(Records with scene code)
## start

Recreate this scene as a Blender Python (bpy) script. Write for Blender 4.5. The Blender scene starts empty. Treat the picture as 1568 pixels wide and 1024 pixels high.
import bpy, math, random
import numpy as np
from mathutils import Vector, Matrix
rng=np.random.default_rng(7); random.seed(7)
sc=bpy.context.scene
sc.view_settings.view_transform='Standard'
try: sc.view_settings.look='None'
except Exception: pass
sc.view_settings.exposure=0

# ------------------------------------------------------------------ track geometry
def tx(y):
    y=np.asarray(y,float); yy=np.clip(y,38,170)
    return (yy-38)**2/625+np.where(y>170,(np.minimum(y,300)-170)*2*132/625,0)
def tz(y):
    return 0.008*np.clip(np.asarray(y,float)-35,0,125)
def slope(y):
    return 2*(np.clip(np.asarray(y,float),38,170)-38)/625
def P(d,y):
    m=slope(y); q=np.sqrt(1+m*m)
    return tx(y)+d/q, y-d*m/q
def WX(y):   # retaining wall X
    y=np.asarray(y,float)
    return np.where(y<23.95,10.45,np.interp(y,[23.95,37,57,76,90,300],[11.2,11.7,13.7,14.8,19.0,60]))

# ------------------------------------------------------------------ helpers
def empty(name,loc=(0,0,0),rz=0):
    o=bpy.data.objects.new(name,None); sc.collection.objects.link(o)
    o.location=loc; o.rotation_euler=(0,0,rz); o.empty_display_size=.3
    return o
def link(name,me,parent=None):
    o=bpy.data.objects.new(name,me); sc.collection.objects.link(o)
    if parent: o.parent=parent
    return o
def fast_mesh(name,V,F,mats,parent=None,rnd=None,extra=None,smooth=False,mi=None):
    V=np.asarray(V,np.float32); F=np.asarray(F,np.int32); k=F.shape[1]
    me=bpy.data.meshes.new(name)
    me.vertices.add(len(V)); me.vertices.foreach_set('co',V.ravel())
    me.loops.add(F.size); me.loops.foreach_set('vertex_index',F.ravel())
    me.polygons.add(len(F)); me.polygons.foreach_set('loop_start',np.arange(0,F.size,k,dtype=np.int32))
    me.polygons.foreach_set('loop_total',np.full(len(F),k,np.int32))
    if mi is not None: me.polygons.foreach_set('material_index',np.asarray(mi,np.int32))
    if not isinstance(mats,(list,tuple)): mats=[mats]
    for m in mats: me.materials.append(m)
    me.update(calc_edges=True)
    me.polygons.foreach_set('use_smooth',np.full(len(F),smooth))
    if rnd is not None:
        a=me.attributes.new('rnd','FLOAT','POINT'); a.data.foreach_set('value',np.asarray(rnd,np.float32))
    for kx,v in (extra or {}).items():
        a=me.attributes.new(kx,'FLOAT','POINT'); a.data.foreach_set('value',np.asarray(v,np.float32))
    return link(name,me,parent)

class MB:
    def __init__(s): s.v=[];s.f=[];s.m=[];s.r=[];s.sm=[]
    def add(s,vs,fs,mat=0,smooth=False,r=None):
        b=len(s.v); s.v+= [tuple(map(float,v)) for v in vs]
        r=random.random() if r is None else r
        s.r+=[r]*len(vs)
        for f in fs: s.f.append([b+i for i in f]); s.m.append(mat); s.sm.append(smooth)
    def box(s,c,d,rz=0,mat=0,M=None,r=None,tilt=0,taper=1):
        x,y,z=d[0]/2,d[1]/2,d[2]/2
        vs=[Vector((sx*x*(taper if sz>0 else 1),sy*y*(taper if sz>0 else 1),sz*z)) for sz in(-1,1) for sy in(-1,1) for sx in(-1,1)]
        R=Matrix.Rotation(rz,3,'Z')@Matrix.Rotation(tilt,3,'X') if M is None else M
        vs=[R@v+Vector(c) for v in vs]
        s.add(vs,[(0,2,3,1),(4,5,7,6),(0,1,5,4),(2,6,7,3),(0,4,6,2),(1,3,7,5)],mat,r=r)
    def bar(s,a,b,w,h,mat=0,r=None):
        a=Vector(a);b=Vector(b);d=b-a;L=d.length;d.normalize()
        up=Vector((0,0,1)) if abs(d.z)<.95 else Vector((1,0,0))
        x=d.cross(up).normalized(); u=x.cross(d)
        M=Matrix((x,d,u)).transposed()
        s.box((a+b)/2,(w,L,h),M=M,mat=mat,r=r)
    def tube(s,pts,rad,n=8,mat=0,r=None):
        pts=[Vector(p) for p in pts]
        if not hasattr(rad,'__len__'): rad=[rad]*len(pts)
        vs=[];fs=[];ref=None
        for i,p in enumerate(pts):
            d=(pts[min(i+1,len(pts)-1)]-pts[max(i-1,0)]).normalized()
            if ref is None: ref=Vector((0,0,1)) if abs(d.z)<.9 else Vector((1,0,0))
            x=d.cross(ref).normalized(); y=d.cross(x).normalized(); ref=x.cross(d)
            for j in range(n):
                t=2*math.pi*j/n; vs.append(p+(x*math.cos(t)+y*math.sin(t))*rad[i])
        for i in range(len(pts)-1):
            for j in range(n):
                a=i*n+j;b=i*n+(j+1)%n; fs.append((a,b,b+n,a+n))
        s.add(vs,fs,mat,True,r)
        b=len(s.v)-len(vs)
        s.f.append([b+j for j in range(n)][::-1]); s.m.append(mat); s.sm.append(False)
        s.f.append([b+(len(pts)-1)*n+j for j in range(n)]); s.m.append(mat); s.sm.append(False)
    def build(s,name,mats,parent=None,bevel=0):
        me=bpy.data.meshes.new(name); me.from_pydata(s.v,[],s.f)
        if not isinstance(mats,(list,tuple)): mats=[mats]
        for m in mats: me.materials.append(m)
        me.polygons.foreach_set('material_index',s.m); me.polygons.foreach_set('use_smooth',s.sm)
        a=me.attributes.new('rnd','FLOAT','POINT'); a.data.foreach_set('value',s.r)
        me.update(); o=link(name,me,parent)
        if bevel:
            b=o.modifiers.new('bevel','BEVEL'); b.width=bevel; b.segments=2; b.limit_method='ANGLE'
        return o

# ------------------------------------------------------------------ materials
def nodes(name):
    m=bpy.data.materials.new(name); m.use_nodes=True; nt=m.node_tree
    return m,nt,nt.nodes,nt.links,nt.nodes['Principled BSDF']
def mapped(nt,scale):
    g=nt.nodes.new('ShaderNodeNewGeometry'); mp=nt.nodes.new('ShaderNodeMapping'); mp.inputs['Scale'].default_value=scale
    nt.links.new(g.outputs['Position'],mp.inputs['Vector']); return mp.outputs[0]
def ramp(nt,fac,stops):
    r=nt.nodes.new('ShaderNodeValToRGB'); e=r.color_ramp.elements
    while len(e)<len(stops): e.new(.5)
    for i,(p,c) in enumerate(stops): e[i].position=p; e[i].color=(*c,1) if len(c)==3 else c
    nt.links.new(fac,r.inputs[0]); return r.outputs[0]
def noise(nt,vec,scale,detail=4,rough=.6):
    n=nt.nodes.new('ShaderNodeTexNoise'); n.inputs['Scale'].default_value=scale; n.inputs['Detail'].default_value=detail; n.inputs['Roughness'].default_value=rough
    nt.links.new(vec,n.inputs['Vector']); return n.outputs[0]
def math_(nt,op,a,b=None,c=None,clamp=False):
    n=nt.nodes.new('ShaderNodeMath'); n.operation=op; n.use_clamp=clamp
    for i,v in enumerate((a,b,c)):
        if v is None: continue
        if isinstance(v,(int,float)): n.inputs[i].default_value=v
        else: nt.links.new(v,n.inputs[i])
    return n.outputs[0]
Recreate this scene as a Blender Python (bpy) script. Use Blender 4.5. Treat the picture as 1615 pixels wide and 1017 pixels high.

## end

Task to complete:
Output, please, only the lines running from the start of the entries through the line that contains "sc.view_settings.exposure=0", including both of those lines.

Complete response:
Recreate this scene as a Blender Python (bpy) script. Write for Blender 4.5. The Blender scene starts empty. Treat the picture as 1568 pixels wide and 1024 pixels high.
import bpy, math, random
import numpy as np
from mathutils import Vector, Matrix
rng=np.random.default_rng(7); random.seed(7)
sc=bpy.context.scene
sc.view_settings.view_transform='Standard'
try: sc.view_settings.look='None'
except Exception: pass
sc.view_settings.exposure=0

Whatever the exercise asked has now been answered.